START

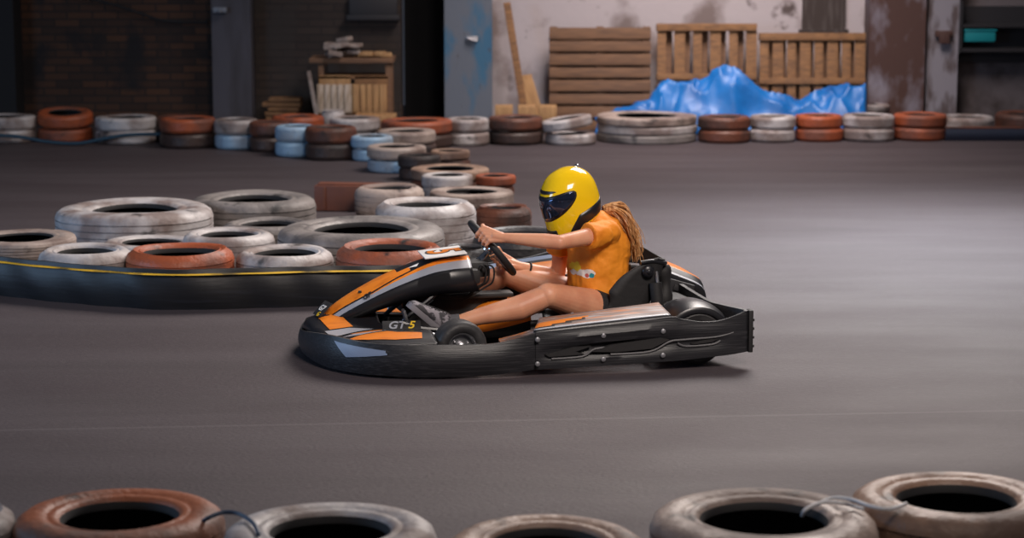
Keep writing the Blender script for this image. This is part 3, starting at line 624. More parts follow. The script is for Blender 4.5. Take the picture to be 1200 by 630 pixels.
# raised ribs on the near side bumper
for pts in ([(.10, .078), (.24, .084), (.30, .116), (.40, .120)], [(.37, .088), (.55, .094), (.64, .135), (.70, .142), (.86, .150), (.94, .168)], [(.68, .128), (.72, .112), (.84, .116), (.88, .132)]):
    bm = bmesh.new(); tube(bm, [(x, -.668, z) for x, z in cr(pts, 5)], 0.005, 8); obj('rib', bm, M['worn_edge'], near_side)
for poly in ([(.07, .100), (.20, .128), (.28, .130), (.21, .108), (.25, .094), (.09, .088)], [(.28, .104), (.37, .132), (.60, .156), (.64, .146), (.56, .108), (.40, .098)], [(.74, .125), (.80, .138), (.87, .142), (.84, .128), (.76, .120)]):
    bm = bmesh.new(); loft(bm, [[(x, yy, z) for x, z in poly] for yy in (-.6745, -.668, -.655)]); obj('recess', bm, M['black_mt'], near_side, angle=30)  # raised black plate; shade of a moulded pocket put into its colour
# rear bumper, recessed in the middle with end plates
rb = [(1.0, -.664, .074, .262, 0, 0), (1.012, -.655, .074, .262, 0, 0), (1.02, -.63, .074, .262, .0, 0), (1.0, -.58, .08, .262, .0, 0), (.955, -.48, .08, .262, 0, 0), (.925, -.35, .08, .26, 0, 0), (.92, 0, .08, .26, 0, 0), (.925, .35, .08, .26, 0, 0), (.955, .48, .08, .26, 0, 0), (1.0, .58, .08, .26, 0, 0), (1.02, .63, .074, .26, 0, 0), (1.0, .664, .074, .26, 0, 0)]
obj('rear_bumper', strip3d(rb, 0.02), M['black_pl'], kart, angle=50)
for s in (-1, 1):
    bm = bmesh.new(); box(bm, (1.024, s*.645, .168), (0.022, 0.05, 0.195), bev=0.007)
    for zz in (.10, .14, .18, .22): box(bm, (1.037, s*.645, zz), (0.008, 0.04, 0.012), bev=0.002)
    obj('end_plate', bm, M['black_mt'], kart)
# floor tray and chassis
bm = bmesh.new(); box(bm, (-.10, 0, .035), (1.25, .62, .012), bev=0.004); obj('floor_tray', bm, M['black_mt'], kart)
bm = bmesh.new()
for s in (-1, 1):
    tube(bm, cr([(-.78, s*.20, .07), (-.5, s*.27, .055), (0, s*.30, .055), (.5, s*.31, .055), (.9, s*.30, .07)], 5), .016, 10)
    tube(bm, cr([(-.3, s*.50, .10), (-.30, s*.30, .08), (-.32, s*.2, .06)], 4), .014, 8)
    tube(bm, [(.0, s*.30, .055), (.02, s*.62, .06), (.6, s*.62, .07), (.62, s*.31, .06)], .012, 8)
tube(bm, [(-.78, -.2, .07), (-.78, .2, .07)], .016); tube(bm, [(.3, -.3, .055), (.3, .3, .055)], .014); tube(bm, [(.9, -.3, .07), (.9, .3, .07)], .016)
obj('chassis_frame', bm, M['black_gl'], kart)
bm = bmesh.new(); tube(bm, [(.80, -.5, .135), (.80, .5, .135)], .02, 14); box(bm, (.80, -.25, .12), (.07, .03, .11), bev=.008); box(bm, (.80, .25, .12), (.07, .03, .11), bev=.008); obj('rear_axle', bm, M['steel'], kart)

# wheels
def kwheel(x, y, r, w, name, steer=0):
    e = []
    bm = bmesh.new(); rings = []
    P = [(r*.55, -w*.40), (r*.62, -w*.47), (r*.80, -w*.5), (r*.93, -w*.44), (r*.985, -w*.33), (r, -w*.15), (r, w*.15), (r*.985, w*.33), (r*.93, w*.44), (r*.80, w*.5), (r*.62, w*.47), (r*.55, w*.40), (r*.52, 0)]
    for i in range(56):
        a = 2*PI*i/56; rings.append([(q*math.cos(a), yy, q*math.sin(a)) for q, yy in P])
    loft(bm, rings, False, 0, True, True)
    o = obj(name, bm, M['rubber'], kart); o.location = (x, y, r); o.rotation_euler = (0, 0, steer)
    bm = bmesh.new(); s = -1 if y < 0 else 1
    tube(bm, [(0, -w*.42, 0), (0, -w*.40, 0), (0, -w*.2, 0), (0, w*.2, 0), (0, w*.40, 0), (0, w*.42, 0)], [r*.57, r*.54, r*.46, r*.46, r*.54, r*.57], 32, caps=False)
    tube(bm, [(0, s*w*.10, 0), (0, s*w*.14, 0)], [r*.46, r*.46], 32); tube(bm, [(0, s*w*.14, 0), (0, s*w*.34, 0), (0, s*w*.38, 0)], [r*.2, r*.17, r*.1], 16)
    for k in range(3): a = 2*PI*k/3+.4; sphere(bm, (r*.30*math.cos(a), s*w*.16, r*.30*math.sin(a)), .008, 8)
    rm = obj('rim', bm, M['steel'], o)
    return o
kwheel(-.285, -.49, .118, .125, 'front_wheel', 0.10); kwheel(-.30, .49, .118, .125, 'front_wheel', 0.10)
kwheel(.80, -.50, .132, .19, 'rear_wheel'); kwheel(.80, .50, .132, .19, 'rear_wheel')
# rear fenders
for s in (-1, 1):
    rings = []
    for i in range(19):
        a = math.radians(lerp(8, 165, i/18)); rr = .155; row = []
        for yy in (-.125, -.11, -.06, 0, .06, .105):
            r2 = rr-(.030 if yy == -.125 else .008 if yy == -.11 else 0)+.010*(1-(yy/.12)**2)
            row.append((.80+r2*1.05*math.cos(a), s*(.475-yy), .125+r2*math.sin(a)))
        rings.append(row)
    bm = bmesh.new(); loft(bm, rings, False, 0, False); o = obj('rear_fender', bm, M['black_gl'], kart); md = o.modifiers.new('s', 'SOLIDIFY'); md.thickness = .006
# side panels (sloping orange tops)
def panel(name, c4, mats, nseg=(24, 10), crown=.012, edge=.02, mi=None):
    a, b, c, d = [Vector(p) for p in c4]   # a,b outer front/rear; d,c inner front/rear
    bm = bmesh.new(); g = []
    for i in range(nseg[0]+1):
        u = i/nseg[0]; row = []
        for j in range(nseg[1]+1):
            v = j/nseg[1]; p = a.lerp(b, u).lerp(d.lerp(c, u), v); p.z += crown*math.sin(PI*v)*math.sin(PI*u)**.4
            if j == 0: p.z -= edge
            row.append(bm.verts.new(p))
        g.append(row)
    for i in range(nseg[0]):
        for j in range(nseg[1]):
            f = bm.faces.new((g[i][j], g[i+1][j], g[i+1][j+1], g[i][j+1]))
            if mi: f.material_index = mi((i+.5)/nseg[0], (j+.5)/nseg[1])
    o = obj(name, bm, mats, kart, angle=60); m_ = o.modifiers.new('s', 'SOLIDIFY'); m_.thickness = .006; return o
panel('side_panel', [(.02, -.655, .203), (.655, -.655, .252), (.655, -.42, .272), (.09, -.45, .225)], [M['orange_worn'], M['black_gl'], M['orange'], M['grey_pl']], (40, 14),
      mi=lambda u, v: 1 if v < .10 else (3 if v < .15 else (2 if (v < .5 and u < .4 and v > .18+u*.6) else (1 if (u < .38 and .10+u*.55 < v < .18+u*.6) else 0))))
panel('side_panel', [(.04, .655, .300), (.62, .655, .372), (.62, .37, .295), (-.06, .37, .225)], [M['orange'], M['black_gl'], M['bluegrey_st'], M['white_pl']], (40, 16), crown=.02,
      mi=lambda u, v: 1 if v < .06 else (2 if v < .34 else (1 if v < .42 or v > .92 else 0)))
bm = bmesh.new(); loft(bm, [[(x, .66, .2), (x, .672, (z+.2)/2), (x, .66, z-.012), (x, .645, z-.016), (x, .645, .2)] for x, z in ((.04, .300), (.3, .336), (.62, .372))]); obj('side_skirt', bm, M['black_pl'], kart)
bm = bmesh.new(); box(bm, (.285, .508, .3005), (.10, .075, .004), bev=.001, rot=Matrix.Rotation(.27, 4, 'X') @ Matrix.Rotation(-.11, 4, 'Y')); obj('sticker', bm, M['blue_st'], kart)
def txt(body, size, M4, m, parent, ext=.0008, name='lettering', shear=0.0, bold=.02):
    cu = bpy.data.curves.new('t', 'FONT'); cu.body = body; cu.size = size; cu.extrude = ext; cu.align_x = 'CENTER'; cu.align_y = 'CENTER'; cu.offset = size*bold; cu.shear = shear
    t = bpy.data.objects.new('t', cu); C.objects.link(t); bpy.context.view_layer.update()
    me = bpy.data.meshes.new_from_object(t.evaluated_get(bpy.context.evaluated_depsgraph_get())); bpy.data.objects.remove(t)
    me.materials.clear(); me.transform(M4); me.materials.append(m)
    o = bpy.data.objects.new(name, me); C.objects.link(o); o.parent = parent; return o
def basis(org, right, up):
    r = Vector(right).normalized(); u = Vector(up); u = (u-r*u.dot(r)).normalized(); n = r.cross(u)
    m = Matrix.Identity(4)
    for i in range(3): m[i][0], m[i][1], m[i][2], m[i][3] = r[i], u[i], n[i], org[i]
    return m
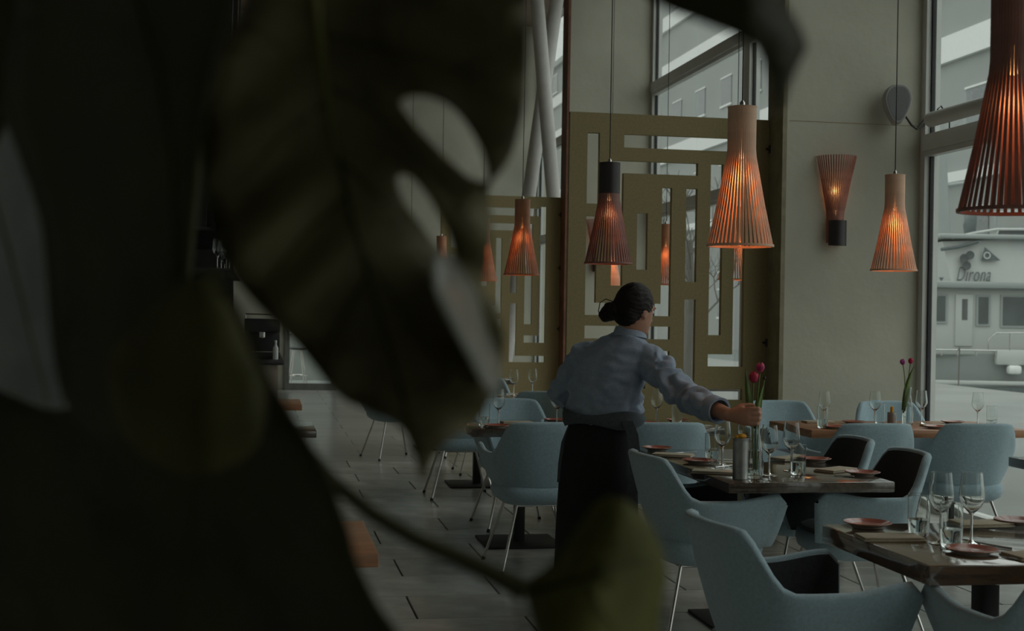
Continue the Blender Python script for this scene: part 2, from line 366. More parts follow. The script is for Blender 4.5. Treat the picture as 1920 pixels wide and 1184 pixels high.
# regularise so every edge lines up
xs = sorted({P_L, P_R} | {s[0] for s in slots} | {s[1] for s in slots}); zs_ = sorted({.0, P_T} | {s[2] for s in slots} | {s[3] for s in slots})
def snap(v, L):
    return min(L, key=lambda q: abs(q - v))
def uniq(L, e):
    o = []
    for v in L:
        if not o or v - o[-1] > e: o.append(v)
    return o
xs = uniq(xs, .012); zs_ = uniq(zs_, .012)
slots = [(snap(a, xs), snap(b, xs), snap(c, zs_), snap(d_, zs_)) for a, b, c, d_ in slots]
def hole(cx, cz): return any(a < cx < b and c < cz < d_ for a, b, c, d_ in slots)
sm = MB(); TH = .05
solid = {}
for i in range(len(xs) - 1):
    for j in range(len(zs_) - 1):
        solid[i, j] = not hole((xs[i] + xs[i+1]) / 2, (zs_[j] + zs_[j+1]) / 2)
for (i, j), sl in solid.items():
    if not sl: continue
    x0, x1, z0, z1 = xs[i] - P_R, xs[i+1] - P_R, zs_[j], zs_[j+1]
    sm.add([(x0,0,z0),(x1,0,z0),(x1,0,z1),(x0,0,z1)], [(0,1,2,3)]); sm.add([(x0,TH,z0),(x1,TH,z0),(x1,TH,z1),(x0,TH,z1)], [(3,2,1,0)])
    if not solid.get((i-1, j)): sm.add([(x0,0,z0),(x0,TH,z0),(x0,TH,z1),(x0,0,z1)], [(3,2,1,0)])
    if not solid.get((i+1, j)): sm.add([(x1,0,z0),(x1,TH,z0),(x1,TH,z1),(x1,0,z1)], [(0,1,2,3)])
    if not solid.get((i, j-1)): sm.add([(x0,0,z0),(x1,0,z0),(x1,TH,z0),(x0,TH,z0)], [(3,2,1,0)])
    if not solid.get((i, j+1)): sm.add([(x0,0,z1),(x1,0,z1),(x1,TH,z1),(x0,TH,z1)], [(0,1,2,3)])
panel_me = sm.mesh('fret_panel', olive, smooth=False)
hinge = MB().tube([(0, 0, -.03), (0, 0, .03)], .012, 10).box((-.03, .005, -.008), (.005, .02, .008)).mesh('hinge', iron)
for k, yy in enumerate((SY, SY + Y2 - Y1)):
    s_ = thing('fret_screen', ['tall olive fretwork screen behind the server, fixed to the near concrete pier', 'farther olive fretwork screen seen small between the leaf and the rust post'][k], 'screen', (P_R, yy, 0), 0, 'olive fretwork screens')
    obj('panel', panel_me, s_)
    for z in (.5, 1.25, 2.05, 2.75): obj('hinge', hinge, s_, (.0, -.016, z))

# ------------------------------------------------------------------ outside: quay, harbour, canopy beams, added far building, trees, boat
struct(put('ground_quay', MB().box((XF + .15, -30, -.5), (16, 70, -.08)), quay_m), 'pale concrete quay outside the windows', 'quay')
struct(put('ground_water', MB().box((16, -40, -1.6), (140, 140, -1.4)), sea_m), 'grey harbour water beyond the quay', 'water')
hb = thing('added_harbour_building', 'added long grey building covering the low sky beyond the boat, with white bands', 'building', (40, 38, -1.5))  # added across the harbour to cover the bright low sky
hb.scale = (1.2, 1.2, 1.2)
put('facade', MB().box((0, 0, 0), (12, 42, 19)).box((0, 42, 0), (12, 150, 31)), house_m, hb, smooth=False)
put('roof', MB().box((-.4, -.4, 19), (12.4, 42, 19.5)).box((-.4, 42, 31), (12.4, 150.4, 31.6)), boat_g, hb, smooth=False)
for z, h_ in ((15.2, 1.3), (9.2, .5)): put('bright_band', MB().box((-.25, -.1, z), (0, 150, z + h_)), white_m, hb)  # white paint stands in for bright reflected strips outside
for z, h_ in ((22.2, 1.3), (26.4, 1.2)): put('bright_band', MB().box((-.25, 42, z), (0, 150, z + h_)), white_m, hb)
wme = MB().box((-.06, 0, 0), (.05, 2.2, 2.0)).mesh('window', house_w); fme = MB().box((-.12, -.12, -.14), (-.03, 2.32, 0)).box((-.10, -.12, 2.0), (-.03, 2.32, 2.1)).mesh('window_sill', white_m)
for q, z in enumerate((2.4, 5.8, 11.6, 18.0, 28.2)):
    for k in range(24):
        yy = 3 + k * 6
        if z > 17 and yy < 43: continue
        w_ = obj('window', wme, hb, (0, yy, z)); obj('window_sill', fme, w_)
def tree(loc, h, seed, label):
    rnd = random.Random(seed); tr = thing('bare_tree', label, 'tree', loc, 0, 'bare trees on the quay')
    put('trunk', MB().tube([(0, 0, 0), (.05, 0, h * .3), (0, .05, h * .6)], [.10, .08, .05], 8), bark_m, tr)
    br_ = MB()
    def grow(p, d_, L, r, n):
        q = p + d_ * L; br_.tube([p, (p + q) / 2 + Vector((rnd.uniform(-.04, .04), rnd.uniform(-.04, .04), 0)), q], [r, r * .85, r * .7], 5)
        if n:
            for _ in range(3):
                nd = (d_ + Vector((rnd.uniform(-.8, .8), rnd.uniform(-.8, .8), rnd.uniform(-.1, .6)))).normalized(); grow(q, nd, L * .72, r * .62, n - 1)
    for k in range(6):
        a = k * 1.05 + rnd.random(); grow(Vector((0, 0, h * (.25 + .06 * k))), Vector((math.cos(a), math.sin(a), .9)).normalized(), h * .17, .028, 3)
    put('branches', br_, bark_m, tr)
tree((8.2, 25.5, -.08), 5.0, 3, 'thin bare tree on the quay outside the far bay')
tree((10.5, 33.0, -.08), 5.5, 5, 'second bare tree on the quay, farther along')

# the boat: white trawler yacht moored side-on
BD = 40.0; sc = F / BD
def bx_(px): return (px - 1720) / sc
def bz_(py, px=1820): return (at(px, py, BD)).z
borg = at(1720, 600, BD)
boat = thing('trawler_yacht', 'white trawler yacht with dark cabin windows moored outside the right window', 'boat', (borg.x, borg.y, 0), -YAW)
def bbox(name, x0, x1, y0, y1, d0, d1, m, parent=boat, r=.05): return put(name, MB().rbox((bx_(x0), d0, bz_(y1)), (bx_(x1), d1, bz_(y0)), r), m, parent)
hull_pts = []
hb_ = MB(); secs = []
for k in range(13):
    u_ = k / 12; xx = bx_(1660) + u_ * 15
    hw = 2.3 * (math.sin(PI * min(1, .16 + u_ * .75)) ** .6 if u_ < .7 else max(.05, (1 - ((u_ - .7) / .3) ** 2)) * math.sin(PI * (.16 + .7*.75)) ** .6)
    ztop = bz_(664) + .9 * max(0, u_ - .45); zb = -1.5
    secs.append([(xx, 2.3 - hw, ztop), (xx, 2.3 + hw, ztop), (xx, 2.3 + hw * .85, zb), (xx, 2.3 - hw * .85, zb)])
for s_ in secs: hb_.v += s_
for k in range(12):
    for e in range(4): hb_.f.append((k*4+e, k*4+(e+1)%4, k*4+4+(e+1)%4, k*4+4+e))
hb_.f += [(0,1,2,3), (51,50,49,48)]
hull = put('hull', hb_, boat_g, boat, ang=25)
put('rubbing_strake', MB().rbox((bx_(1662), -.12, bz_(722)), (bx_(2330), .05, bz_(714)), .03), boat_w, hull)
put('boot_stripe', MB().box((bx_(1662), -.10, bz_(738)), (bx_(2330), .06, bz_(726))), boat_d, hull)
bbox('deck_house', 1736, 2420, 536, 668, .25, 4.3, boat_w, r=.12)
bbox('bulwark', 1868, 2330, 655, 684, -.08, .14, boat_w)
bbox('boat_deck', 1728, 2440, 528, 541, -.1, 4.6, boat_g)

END

• Job: Go over the records above and tally each line that includes "pixels". Give the total by itself.

• Full output: 2